Zudem sollte man die Veröffentlichung zur Stromspeicher-Strategie auch lesen und nicht nur Wörter zählen. In dieser steht, dass für das Wirtschaftsministerium nicht einzelne konkrete Speichertechnologien in einem bestimmten Umfang vorhanden sein müssen, sondern dass die erforderlichen Speicherfunktionen im System in Gänze erbracht werden. Für die Konstanz der Stromversorgung brauche es die schnelle Reaktionsfähigkeit der Speicher, um sehr kurzfristige Leistungsspitze aufzunehmen oder abzugeben und die Frequenz im Stromnetz zu stabilisieren. Stromspeicher eignen sich für das Ministerium aber eher zur kurzfristigen zeitlichen Entkopplung von Erzeugung und Verbrauch. Längerfristig betrachtet sehen die Berliner Energieexperten jedoch: „Die Langzeitspeicherung im Strombereich für den längerfristigen und saisonalen Ausgleich von Erzeugungs- und Nachfrageschwankungen wird nach derzeitigem Kenntnisstand insbesondere durch Umwandlung von Strom in Energieträger wie Wasserstoff und anschließende Rückverstromung erbracht werden.“ Auch Wärmespeicher in Wärmenetzen konnten in Verbindung mit Großwärmepumpen Flexibilität für das Stromsystem liefern.

Schmeding plädiert dafür, das System in Gänze zu betrachten. „Batterien und Wasserstoff werden sich ergänzen. Batterien eignen sich beispielsweise für Elektroautos oder die Kurzfrist-Speicherung, zum Beispiel den Strom von Solarparks tagsüber zu speichern und nachts abzugeben. Bei Windparks halten aber Flauten oder Stürme oft länger als 24 Stunden an. Batterien sind jedoch nach einem Tag leer oder voll – und dann eine ineffiziente beziehungsweise zu teure Lösung.“ Schwieriger werde es nun auch immer öfter für die vielen Investoren, die Grünstrom über den Strommarkt verkaufen. „Mittlerweile haben die Strompreise negative Phasen, die sich mit dem weiteren Grünstrom-Ausbau künftig häufen werden, was auch zu einem Wertverlust von Erneuerbare-Energien-Assets führen kann“, erklärt Carsten Schmeding. Daher müssten gerade Investoren in diese Assets ein Interesse daran haben, ihre Assets durch die Erweiterung der Wertschöpfungskette um Wasserstofferzeugung zu stabilisieren.
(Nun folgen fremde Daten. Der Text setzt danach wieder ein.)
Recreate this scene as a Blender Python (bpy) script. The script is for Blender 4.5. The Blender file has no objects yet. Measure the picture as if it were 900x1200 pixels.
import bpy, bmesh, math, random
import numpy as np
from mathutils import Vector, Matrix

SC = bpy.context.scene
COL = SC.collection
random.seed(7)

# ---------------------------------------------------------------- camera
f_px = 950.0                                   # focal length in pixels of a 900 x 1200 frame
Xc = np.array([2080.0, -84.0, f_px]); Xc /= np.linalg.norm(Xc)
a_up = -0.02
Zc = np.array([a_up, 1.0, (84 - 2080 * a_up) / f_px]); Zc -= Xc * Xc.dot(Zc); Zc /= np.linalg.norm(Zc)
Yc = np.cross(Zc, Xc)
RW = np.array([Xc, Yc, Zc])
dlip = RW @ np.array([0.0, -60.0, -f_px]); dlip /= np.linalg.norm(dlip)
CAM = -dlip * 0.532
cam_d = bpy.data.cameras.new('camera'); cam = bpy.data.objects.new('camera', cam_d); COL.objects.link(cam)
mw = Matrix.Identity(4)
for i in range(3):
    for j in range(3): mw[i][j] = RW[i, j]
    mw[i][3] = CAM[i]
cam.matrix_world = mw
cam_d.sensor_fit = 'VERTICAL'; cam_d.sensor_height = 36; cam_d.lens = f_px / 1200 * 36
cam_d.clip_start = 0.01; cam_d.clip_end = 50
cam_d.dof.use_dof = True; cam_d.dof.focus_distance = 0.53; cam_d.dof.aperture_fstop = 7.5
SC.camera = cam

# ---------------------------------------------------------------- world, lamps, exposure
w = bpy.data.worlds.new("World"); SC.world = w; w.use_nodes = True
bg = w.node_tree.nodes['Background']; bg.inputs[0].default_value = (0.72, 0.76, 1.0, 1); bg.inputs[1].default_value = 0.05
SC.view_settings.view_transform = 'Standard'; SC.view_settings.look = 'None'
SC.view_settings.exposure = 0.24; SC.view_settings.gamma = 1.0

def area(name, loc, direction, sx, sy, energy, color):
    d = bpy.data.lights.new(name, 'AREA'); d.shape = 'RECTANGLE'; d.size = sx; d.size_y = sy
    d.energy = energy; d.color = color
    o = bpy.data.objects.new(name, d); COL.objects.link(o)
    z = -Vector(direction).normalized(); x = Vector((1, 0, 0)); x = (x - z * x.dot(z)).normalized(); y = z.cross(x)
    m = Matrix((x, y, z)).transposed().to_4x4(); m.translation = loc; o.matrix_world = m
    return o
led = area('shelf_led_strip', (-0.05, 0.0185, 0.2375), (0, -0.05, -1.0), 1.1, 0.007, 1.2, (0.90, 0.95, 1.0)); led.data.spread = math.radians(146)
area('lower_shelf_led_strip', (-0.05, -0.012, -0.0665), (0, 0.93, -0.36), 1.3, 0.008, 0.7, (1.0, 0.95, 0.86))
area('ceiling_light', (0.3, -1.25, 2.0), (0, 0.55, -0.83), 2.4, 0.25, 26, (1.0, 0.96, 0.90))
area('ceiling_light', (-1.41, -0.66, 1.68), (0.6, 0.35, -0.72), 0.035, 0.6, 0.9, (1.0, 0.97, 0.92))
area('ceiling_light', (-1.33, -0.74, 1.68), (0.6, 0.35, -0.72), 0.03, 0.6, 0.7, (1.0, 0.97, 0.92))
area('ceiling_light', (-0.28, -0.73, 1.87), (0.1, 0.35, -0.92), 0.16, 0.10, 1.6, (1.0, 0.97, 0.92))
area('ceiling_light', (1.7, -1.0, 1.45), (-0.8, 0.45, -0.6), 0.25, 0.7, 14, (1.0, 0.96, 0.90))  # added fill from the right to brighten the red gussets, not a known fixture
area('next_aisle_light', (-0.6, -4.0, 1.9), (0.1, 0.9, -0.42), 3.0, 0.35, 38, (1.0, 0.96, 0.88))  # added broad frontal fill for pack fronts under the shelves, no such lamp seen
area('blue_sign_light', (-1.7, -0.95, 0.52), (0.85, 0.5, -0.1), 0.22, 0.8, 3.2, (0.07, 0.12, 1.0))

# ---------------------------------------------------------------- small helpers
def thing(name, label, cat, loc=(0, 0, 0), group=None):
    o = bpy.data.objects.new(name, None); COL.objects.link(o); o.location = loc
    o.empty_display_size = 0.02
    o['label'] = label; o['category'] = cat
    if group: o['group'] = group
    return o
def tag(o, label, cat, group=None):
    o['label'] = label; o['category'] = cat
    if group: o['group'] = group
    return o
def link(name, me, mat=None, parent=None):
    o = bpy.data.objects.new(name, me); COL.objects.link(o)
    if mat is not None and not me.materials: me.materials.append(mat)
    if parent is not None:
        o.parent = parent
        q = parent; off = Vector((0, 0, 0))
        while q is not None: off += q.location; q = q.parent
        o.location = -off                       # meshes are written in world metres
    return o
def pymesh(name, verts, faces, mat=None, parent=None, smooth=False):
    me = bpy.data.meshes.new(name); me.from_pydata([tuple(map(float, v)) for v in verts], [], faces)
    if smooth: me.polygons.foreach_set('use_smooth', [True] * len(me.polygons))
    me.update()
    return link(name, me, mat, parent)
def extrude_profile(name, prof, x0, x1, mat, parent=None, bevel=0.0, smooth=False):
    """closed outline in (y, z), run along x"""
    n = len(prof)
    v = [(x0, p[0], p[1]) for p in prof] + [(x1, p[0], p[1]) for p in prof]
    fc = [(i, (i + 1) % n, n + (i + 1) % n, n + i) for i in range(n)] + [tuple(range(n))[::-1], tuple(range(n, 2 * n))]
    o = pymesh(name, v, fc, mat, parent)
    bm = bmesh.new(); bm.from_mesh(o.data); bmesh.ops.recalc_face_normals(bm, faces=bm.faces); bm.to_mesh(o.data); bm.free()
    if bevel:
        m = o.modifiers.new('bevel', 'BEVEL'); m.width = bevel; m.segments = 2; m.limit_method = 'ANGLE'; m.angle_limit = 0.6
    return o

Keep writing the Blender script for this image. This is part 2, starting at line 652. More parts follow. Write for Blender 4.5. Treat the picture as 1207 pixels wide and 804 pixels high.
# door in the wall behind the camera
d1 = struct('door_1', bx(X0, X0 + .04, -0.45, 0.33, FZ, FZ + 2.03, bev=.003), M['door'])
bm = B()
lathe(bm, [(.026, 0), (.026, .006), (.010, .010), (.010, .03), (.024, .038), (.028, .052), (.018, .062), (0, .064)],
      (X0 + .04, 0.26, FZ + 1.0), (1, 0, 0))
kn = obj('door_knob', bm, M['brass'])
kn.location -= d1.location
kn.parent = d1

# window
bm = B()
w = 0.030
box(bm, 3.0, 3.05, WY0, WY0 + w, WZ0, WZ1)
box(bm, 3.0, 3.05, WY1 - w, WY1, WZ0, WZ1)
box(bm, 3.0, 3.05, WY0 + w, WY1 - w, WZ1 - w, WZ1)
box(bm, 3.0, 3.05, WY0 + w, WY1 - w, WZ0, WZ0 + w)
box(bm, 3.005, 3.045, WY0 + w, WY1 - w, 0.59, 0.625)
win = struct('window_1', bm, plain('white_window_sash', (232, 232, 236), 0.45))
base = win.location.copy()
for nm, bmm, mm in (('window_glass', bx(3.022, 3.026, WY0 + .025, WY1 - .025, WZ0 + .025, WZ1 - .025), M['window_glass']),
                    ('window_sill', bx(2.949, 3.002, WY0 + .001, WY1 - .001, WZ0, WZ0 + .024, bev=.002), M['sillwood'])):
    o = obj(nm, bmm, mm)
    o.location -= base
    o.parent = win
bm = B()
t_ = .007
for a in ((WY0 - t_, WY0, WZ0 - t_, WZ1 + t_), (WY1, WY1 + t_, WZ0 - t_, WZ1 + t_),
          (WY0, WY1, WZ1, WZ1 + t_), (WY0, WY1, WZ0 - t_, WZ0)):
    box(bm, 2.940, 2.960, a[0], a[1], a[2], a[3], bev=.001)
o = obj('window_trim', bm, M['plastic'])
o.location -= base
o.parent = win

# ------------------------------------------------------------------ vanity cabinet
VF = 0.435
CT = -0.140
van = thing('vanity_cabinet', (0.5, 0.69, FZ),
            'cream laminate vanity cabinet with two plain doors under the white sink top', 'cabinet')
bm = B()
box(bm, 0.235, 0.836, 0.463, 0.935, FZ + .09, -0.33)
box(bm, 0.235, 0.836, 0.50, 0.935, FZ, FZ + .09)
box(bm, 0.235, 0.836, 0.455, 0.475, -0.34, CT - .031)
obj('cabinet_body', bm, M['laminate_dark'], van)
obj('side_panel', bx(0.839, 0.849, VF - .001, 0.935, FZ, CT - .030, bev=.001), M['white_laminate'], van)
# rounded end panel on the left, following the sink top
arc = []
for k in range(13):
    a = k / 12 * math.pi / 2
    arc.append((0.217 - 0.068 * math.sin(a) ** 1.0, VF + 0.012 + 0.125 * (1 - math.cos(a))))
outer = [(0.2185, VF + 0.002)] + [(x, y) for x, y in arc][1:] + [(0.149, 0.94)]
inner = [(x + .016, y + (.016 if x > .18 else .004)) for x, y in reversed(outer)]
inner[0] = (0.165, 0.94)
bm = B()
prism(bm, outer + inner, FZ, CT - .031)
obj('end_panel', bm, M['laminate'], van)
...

Dass sich für eine erfolgreiche Energiewende Batteriespeicher und Wasserstoff ergänzen müssen, sagt auch eine Studie des Fraunhofer-Instituts. Laut dieser wird 70 Prozent der fehlenden oder überschüssigen Energie kurzfristig, nämlich in weniger als 1,5 Tagen benötigt. Hierfür empfehlen sich Batteriespeicher. Die restlichen 30 Prozent Energie müssen länger – beispielsweise für sogenannte Dunkelflauten – gespeichert werden, wofür sich Wasserstoff eignet. Man könnte nun konstatieren, dass 70 deutlich mehr als 30 sind und dass Batterien 90 Prozent der gespeicherten Energien wiedergeben können und Wasserstoffspeichern ein Wirkungsgrad von nur 40 bis 60 Prozent attestiert wird. Dafür reichen aber Batteriespeicher kaum über Nacht. Ein kurzer Exkurs ins belgische Ruien, wo sich der 25Megawatt/100Megawatt/h-Lithium-Ionen-Batteriespeicher Kairos neben einem ehemaligen Kohlekraftwerk seit Februar 2023 in Betrieb befindet und in den Anleger der Pangaea Life investiert sind: Dessen Kapazität wird bei voller Beladung mit lediglich vier Stunden angegeben. Pangaea Life ist eine Marke der Versicherung die Bayerische.